Job >> Reproduce the data that follows in its entirety, character for character.

Collected material >>
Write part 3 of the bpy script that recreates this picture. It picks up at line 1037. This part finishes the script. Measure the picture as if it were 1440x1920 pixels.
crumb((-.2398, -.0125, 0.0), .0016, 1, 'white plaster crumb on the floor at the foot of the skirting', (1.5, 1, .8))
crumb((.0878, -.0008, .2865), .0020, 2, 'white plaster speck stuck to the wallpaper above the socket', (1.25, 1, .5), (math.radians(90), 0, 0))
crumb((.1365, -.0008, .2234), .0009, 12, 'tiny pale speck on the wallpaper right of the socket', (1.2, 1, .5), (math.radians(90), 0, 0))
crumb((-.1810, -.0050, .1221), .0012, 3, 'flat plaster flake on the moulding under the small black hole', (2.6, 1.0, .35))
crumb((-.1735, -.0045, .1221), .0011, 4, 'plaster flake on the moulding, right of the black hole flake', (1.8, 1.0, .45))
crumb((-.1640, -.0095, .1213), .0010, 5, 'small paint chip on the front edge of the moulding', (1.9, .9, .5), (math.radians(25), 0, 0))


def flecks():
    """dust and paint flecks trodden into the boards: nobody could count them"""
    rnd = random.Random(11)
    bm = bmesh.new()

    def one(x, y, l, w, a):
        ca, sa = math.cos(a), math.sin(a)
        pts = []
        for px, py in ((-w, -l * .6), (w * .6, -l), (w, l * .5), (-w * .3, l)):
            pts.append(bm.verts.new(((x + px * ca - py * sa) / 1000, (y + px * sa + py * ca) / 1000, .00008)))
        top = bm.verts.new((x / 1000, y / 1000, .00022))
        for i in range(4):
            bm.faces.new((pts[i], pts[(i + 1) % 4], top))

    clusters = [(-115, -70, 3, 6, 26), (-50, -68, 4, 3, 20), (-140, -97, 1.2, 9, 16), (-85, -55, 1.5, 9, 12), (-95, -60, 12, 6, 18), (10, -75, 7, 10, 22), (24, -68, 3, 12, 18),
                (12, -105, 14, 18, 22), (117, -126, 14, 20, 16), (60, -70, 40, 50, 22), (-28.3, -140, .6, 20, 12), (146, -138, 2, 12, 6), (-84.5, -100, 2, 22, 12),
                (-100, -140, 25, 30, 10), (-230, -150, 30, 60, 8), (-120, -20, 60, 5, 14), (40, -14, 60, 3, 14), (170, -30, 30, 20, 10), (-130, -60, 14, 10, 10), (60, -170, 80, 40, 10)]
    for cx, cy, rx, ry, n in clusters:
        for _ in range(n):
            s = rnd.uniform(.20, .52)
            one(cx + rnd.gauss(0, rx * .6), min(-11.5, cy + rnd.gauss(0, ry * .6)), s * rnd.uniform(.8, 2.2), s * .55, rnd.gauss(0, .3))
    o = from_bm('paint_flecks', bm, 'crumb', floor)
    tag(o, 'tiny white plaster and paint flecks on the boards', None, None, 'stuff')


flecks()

Exercise answer >>
Write part 3 of the bpy script that recreates this picture. It picks up at line 1037. This part finishes the script. Measure the picture as if it were 1440x1920 pixels.
crumb((-.2398, -.0125, 0.0), .0016, 1, 'white plaster crumb on the floor at the foot of the skirting', (1.5, 1, .8))
crumb((.0878, -.0008, .2865), .0020, 2, 'white plaster speck stuck to the wallpaper above the socket', (1.25, 1, .5), (math.radians(90), 0, 0))
crumb((.1365, -.0008, .2234), .0009, 12, 'tiny pale speck on the wallpaper right of the socket', (1.2, 1, .5), (math.radians(90), 0, 0))
crumb((-.1810, -.0050, .1221), .0012, 3, 'flat plaster flake on the moulding under the small black hole', (2.6, 1.0, .35))
crumb((-.1735, -.0045, .1221), .0011, 4, 'plaster flake on the moulding, right of the black hole flake', (1.8, 1.0, .45))
crumb((-.1640, -.0095, .1213), .0010, 5, 'small paint chip on the front edge of the moulding', (1.9, .9, .5), (math.radians(25), 0, 0))


def flecks():
    """dust and paint flecks trodden into the boards: nobody could count them"""
    rnd = random.Random(11)
    bm = bmesh.new()

    def one(x, y, l, w, a):
        ca, sa = math.cos(a), math.sin(a)
        pts = []
        for px, py in ((-w, -l * .6), (w * .6, -l), (w, l * .5), (-w * .3, l)):
            pts.append(bm.verts.new(((x + px * ca - py * sa) / 1000, (y + px * sa + py * ca) / 1000, .00008)))
        top = bm.verts.new((x / 1000, y / 1000, .00022))
        for i in range(4):
            bm.faces.new((pts[i], pts[(i + 1) % 4], top))

    clusters = [(-115, -70, 3, 6, 26), (-50, -68, 4, 3, 20), (-140, -97, 1.2, 9, 16), (-85, -55, 1.5, 9, 12), (-95, -60, 12, 6, 18), (10, -75, 7, 10, 22), (24, -68, 3, 12, 18),
                (12, -105, 14, 18, 22), (117, -126, 14, 20, 16), (60, -70, 40, 50, 22), (-28.3, -140, .6, 20, 12), (146, -138, 2, 12, 6), (-84.5, -100, 2, 22, 12),
                (-100, -140, 25, 30, 10), (-230, -150, 30, 60, 8), (-120, -20, 60, 5, 14), (40, -14, 60, 3, 14), (170, -30, 30, 20, 10), (-130, -60, 14, 10, 10), (60, -170, 80, 40, 10)]
    for cx, cy, rx, ry, n in clusters:
        for _ in range(n):
            s = rnd.uniform(.20, .52)
            one(cx + rnd.gauss(0, rx * .6), min(-11.5, cy + rnd.gauss(0, ry * .6)), s * rnd.uniform(.8, 2.2), s * .55, rnd.gauss(0, .3))
    o = from_bm('paint_flecks', bm, 'crumb', floor)
    tag(o, 'tiny white plaster and paint flecks on the boards', None, None, 'stuff')


flecks()